(Entries with scene source code)
==========
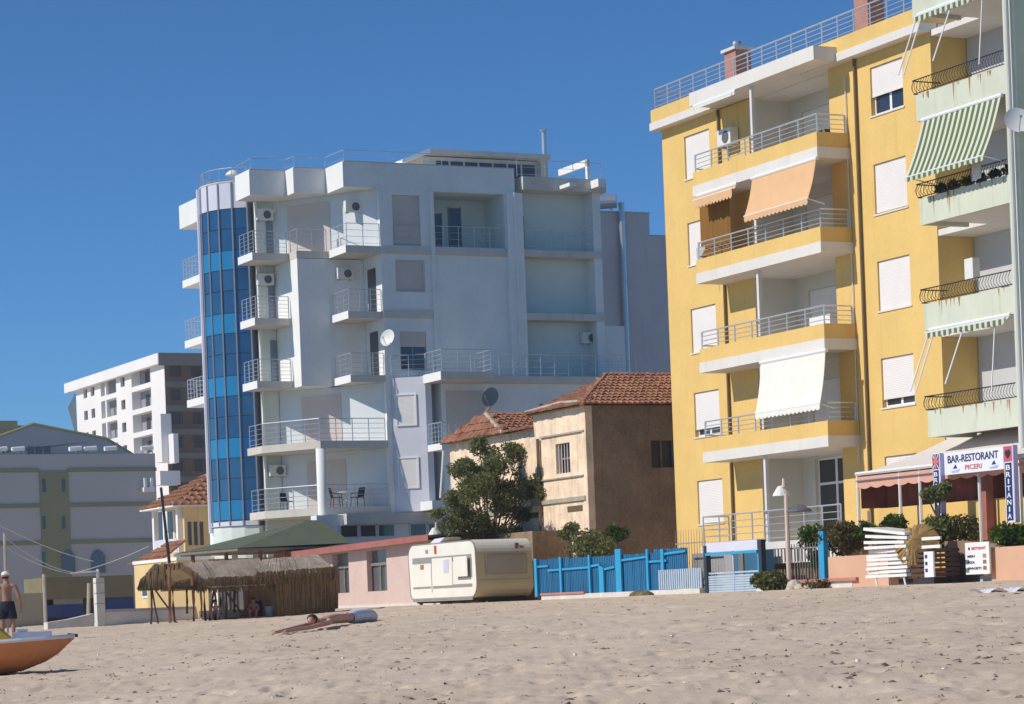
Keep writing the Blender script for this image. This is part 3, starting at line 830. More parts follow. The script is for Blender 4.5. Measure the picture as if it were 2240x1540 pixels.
# ground floor wall with ribbon windows
part('ground_wall', MB().box(43.2, 50.95, 107.2, 107.9, 1.6, 6.0), M_gw, gla)
for b0, b1 in ((44.3, 45.2), (45.26, 46.1), (46.16, 47.0), (47.75, 48.6), (48.66, 49.5)):
    w = part('window', MB().box(b0, b1, 107.16, 107.198, 4.95, 5.0).box(b0, b1, 107.16, 107.198, 5.5, 5.55).box(b0, b0 + .05, 107.16, 107.198, 5.002, 5.498).box(b1 - .05, b1, 107.16, 107.198, 5.002, 5.498), M_panelw, gla)
    part('pane', MB().box(b0 + .05, b1 - .05, 107.18, 107.19, 5.0, 5.5), M_pane, w)
SB0 = onA(966, 960, 105.4)[0]
# small service balcony beside the bay
part('balcony_slab', MB().box(SB0, SB0 + 1.2, 105.4, 106.94, 8.8, 9.1), M_gwhite, gla)
railing(gla, [(SB0 + .05, 106.9, 9.1), (SB0 + .05, 105.47, 9.1), (SB0 + 1.15, 105.47, 9.1)], .95, M_rail2, .4, 4, r=.018, rp=.02)
for b_ in (SB0 + .1, SB0 + .6):
    part('brace', MB().tube([(b_ - .25, 105.45, 6.6), (b_, 105.45, 8.79)], .05, 6), M_gwhite, gla)
part('balcony_slab', MB().box(SB0 - .5, SB0 + .3, 105.6, 106.9, 6.1, 6.5), M_gwhite, gla)
# glass corner tower
TB, TA, TR = 43.68, 115.4, 2.44
va = math.atan2(.352, .94)
def tw(al, r):                       # al measured from the seaward silhouette round to the camera
    nb, na = -math.cos(va) * math.cos(al) - math.sin(va) * math.sin(al), math.sin(va) * math.cos(al) - math.cos(va) * math.sin(al)
    return TB + nb * r, TA + na * r
AL = [R(v) for v in (-48, -31, -14, 3, 18.5, 35.5, 52.5, 69.5, 86.5)]
def zt(y): return onA(505, y, 113.6)[1]
spans = [(zt(589), zt(547)), (zt(728), zt(684)), (zt(865), zt(821)), (zt(1001), zt(957)), (zt(1137), zt(1093))]
ZG0, ZG1 = zt(1139), zt(456)
lev = [ZG1] + [v for s in spans for v in (s[1], s[0])]
tow = MB()
ring = [tw(a, TR - .12) for a in AL] + [(TB + 1.2, TA - 1.2), (TB + 1.5, TA + 2.2)]
part('tower_core', MB().prism(ring, 1.6, 22.0), M_mull, gla)
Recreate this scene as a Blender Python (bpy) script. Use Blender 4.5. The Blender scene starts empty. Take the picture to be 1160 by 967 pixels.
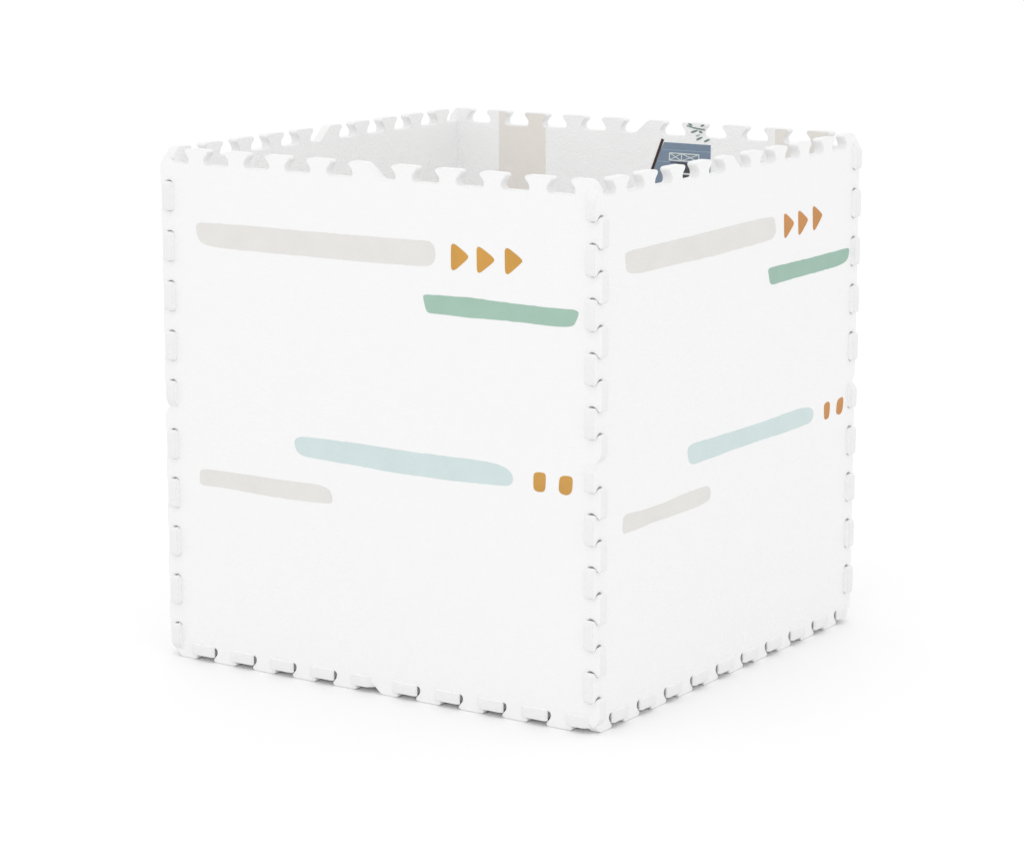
==========
AIM: Set each line of the records down exactly, leaving every picture out.

FINISHED TASK:
Keep writing the Blender script for this image. This is part 3, starting at line 830. More parts follow. The script is for Blender 4.5. Measure the picture as if it were 2240x1540 pixels.
# ground floor wall with ribbon windows
part('ground_wall', MB().box(43.2, 50.95, 107.2, 107.9, 1.6, 6.0), M_gw, gla)
for b0, b1 in ((44.3, 45.2), (45.26, 46.1), (46.16, 47.0), (47.75, 48.6), (48.66, 49.5)):
    w = part('window', MB().box(b0, b1, 107.16, 107.198, 4.95, 5.0).box(b0, b1, 107.16, 107.198, 5.5, 5.55).box(b0, b0 + .05, 107.16, 107.198, 5.002, 5.498).box(b1 - .05, b1, 107.16, 107.198, 5.002, 5.498), M_panelw, gla)
    part('pane', MB().box(b0 + .05, b1 - .05, 107.18, 107.19, 5.0, 5.5), M_pane, w)
SB0 = onA(966, 960, 105.4)[0]
# small service balcony beside the bay
part('balcony_slab', MB().box(SB0, SB0 + 1.2, 105.4, 106.94, 8.8, 9.1), M_gwhite, gla)
railing(gla, [(SB0 + .05, 106.9, 9.1), (SB0 + .05, 105.47, 9.1), (SB0 + 1.15, 105.47, 9.1)], .95, M_rail2, .4, 4, r=.018, rp=.02)
for b_ in (SB0 + .1, SB0 + .6):
    part('brace', MB().tube([(b_ - .25, 105.45, 6.6), (b_, 105.45, 8.79)], .05, 6), M_gwhite, gla)
part('balcony_slab', MB().box(SB0 - .5, SB0 + .3, 105.6, 106.9, 6.1, 6.5), M_gwhite, gla)
# glass corner tower
TB, TA, TR = 43.68, 115.4, 2.44
va = math.atan2(.352, .94)
def tw(al, r):                       # al measured from the seaward silhouette round to the camera
    nb, na = -math.cos(va) * math.cos(al) - math.sin(va) * math.sin(al), math.sin(va) * math.cos(al) - math.cos(va) * math.sin(al)
    return TB + nb * r, TA + na * r
AL = [R(v) for v in (-48, -31, -14, 3, 18.5, 35.5, 52.5, 69.5, 86.5)]
def zt(y): return onA(505, y, 113.6)[1]
spans = [(zt(589), zt(547)), (zt(728), zt(684)), (zt(865), zt(821)), (zt(1001), zt(957)), (zt(1137), zt(1093))]
ZG0, ZG1 = zt(1139), zt(456)
lev = [ZG1] + [v for s in spans for v in (s[1], s[0])]
tow = MB()
ring = [tw(a, TR - .12) for a in AL] + [(TB + 1.2, TA - 1.2), (TB + 1.5, TA + 2.2)]
part('tower_core', MB().prism(ring, 1.6, 22.0), M_mull, gla)
Recreate this scene as a Blender Python (bpy) script. Use Blender 4.5. The Blender scene starts empty. Take the picture to be 1160 by 967 pixels.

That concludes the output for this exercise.